Et cependant quel est le but définitif de tous ces travaux ? Pourquoi ce temps ? cette intelligence dépensés à construire l’arc, le canot, à pratiquer les trous dans la terre, à prendre le poisson, moudre le grain et modifier l’un et l’autre pour les transformer en un aliment réel ? Ce but est d’entretenir dans sa propre personne la force musculaire, ce qu’il ne peut faire qu’en décomposant la matière que la nature avait composée auparavant. Il l’introduit dans son estomac, où elle est soumise à l’action d’autres forces naturelles et préparée pour entrer de nouveau dans la composition du poisson, du gibier, du blé, du seigle, des fruits ou de la pomme de terre.
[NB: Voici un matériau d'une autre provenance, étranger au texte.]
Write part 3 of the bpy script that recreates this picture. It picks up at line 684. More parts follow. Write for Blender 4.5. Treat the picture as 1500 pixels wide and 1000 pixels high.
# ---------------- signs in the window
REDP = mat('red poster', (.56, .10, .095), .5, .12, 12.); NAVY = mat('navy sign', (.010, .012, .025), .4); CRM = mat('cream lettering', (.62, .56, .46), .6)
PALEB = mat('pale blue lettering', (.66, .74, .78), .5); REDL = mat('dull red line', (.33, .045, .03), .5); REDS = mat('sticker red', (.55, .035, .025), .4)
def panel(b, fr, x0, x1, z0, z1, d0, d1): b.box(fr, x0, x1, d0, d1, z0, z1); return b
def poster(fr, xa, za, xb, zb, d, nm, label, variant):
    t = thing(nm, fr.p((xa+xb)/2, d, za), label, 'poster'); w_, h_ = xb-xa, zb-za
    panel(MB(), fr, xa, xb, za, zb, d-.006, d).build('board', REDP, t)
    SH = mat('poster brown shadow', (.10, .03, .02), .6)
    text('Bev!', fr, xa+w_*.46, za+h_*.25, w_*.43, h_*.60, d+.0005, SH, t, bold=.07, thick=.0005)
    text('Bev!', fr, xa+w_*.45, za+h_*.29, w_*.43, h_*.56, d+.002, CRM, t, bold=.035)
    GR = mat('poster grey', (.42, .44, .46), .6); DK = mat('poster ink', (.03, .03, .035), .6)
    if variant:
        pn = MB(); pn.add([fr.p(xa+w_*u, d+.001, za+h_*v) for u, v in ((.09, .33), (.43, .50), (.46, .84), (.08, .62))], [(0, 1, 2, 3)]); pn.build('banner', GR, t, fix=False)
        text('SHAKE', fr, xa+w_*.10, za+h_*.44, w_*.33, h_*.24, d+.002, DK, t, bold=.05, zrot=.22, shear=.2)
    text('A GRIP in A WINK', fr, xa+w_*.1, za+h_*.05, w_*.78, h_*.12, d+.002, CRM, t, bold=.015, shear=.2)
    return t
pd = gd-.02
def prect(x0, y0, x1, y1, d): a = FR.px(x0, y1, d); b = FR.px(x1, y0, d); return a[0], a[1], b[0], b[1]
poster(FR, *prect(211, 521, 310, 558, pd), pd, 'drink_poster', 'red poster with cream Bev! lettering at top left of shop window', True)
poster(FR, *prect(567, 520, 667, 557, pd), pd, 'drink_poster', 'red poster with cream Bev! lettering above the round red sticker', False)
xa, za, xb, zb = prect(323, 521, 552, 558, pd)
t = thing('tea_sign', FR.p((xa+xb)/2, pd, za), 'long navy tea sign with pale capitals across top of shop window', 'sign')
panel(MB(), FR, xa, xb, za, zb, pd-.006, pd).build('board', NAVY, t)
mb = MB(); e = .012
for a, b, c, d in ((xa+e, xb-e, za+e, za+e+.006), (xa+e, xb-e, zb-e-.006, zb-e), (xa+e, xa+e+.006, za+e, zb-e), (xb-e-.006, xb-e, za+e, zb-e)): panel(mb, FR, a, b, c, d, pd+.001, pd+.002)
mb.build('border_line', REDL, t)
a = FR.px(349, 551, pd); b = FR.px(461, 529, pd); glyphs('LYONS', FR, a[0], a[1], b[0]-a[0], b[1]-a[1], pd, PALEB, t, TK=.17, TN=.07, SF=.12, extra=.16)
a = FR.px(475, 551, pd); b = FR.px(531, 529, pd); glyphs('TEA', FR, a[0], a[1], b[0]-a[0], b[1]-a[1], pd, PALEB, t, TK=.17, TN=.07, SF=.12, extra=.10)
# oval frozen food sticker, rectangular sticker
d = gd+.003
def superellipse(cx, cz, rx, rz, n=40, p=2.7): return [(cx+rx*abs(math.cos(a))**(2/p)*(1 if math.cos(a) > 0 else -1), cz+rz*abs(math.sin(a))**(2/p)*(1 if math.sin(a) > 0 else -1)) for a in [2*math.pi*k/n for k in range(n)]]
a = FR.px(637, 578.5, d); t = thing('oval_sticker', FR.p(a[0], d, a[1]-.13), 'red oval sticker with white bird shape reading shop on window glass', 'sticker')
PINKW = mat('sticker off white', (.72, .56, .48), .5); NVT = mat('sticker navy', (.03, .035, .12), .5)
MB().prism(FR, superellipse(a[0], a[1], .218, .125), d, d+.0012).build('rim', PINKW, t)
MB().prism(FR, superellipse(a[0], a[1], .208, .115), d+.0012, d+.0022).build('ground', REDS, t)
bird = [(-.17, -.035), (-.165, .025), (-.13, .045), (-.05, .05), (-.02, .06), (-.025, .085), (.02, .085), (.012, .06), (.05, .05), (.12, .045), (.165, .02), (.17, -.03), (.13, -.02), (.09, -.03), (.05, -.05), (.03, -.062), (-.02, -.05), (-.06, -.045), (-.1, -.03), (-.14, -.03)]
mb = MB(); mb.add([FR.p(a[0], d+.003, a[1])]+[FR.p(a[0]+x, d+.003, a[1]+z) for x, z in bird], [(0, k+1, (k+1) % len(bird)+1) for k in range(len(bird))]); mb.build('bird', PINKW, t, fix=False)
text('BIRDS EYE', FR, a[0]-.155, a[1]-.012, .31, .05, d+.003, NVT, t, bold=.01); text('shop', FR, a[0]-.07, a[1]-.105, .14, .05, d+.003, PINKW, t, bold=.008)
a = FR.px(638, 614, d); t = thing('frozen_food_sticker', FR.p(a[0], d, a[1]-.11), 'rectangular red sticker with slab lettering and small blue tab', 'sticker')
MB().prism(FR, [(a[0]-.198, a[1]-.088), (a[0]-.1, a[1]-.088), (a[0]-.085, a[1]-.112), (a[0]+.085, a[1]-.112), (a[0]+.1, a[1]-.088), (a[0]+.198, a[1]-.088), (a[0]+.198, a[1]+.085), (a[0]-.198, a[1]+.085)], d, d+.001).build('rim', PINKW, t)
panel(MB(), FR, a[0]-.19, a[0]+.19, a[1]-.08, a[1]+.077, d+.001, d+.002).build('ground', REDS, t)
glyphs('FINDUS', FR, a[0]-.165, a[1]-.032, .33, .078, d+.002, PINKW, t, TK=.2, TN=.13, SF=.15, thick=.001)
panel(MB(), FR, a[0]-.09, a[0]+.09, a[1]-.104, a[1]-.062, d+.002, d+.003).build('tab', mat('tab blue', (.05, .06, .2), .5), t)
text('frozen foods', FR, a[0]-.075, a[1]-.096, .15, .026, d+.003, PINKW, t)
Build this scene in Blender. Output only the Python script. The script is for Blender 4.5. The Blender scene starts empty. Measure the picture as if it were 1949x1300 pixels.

Nous avons là un cercle sans fin ; mais parmi toutes ces opérations, à laquelle devrons-nous appliquer le terme production ? Où la production finit-elle, et où trouverons-nous que commence la consommation ?

Le canot est consommé à produire le poisson, l’arc à produire le gibier, l’air et le sol à produire le blé, le blé à produire la farine, la farine à produire le pain, et enfin le pain à produire l’homme. À son tour, après qu’il a été lui-même consommé à produire toutes ces choses, il passe dans le sol à l’état de cadavre, c’est-à-dire tout prêt à fournir sa part de matériaux qui viendront se constituer de nouveau en gibier, poisson, blé, seigle, pommes de terre. On nous dit : Tel homme est un producteur de coton, tel autre produit la cotonnade, laquelle passe à un troisième qui la teint ; à vrai dire, tous les hommes se sont distribué les tâches d’un même travail, soumettre au service de l’homme les forces de la nature ; en contraignant ce qui existe dans le sol et dans l’atmosphère à prendre telle forme qui offrira la protection cherchée contre le froid de l’hiver.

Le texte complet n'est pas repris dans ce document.